» **Material shown**:
## begin

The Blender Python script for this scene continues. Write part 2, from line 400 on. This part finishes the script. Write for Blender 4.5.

## end
## begin

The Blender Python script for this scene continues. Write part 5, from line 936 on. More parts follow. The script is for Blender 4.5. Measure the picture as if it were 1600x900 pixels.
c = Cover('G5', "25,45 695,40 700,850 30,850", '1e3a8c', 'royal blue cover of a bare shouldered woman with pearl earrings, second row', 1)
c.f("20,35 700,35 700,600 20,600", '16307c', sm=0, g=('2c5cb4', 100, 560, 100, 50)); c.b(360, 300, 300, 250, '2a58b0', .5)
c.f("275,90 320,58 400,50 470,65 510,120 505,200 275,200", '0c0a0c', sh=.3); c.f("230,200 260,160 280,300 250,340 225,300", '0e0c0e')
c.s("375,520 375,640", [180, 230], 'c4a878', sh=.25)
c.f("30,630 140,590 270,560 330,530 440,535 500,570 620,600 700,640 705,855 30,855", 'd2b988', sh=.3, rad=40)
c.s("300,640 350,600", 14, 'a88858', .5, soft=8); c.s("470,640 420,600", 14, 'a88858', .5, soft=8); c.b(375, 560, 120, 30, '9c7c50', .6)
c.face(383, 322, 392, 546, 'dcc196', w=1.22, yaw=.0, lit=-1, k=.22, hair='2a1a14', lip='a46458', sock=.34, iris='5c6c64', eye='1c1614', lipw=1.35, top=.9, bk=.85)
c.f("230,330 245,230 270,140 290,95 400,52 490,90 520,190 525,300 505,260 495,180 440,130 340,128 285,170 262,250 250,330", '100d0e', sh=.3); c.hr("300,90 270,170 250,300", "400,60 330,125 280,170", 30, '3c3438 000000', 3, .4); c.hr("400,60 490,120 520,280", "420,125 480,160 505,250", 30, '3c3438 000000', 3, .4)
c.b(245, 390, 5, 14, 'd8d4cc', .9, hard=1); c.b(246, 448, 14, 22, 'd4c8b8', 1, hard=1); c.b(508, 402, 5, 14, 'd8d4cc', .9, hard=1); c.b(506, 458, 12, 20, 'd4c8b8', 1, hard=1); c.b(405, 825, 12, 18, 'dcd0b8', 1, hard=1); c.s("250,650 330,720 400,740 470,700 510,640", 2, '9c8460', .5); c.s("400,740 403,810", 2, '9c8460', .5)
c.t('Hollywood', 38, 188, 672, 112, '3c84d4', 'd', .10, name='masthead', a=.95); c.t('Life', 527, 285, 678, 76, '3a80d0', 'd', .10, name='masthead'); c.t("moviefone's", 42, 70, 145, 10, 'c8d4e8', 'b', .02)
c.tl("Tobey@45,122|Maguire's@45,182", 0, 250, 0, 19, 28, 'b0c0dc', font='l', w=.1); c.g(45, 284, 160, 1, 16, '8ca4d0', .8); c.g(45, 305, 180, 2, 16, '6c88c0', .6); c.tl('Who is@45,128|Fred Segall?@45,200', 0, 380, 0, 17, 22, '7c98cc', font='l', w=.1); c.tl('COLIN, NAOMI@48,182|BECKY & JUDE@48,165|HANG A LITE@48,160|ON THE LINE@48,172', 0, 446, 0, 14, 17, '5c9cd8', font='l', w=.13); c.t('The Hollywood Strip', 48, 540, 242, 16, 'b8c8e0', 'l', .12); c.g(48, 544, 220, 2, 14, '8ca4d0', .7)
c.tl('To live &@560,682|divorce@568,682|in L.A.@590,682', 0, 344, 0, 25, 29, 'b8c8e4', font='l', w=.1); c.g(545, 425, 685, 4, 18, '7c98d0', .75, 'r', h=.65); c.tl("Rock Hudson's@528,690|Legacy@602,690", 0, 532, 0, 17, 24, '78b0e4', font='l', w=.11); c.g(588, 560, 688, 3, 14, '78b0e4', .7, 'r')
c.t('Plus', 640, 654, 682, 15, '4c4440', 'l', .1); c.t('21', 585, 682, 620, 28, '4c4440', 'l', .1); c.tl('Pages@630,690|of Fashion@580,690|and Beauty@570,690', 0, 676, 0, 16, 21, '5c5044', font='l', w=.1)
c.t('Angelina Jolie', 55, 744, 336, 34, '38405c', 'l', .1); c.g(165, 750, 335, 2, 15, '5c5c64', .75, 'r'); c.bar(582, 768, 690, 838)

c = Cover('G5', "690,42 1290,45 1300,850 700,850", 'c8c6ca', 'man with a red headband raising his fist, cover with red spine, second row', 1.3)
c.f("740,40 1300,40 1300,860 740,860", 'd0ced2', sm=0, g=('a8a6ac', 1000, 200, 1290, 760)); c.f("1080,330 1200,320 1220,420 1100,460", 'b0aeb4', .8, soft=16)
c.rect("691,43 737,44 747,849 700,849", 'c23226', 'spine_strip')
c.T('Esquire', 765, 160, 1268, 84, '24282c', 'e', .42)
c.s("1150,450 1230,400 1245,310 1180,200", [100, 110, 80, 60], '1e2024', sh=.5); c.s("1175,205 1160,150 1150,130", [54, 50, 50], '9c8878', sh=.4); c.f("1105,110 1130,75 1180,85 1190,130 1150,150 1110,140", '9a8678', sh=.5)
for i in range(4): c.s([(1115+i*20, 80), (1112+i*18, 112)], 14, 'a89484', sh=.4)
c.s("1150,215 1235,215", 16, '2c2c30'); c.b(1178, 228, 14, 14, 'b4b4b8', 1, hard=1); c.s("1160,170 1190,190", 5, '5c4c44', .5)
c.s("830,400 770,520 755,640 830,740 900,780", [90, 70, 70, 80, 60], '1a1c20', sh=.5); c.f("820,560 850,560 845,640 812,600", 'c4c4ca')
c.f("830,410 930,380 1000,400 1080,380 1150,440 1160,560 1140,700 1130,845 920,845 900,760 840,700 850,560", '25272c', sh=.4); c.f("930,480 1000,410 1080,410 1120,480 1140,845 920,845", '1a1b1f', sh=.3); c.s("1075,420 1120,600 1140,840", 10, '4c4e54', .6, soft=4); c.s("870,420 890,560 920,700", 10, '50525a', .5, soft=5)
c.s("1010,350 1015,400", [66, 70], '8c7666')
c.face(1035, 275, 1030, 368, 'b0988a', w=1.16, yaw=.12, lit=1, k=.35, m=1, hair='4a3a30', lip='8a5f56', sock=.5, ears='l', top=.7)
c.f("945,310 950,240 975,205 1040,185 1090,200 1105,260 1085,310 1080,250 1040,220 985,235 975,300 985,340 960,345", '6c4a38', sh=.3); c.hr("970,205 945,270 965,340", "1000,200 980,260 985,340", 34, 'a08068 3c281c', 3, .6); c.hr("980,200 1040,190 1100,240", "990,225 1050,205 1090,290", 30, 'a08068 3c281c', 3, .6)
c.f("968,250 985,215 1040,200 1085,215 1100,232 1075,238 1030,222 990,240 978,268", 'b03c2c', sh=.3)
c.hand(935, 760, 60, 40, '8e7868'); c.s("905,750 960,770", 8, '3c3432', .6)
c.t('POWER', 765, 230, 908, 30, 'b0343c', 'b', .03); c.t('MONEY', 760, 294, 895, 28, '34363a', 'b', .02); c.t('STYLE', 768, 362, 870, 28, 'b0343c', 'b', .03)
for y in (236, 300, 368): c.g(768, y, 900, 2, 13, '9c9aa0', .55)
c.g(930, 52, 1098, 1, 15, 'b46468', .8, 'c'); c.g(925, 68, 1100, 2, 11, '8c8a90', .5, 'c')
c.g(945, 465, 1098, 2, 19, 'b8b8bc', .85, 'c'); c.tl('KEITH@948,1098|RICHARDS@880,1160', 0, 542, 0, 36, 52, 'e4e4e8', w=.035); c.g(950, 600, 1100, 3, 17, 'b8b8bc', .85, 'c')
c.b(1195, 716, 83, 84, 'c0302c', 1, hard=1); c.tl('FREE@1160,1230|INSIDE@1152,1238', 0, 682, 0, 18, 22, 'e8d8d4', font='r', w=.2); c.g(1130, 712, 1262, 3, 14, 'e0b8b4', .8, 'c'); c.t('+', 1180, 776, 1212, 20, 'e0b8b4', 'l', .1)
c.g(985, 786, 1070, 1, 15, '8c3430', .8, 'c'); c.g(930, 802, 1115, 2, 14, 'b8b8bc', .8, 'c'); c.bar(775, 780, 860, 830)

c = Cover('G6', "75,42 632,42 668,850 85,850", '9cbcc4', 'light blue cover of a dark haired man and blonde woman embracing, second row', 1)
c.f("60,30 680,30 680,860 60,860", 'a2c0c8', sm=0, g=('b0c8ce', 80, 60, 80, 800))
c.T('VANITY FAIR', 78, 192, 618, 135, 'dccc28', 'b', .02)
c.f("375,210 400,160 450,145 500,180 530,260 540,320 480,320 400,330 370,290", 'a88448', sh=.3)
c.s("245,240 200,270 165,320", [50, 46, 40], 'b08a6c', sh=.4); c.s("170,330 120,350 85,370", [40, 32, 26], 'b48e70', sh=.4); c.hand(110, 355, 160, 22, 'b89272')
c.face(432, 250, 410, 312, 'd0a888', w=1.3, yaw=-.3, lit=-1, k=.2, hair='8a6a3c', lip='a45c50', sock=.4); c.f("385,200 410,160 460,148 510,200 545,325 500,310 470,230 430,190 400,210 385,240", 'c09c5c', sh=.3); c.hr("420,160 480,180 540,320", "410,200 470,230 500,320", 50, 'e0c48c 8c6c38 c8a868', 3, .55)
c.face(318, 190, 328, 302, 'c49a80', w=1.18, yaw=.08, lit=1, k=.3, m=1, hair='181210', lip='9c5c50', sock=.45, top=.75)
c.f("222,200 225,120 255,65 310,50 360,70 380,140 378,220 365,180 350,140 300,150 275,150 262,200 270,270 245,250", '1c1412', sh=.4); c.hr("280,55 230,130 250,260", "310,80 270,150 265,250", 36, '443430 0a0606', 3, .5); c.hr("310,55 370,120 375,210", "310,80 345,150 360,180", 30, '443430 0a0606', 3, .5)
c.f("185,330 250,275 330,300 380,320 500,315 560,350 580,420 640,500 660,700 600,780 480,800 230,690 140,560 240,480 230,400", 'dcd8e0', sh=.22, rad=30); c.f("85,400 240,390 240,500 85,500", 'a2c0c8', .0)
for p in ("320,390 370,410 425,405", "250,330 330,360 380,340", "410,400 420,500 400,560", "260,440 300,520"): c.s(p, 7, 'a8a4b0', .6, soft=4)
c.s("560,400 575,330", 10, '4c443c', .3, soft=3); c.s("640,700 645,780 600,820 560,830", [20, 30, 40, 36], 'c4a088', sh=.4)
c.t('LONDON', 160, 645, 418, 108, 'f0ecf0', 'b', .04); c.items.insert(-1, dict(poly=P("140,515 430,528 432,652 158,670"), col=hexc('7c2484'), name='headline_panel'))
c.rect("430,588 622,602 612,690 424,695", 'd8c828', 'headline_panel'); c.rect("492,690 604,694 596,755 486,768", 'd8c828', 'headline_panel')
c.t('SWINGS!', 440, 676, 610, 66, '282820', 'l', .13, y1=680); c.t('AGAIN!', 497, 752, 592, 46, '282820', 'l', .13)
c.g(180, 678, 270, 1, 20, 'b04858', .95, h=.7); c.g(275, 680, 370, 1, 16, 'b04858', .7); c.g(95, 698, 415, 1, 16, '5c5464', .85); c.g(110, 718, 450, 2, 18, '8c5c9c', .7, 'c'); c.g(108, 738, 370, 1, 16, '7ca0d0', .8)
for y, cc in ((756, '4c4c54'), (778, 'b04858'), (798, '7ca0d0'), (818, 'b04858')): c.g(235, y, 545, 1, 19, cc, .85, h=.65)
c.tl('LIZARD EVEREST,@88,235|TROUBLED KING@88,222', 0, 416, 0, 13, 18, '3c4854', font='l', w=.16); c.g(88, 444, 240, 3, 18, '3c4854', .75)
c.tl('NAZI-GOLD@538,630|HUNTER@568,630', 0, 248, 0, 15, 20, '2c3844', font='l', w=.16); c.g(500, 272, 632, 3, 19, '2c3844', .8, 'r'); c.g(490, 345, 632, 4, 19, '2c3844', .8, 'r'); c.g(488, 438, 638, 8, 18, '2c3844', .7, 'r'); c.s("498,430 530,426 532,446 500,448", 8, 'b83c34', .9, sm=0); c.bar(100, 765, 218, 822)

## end

» **Stated goal**: Count the lines in the records above that hold the word "Write", and give only that number.

» **Solution for this task**: 2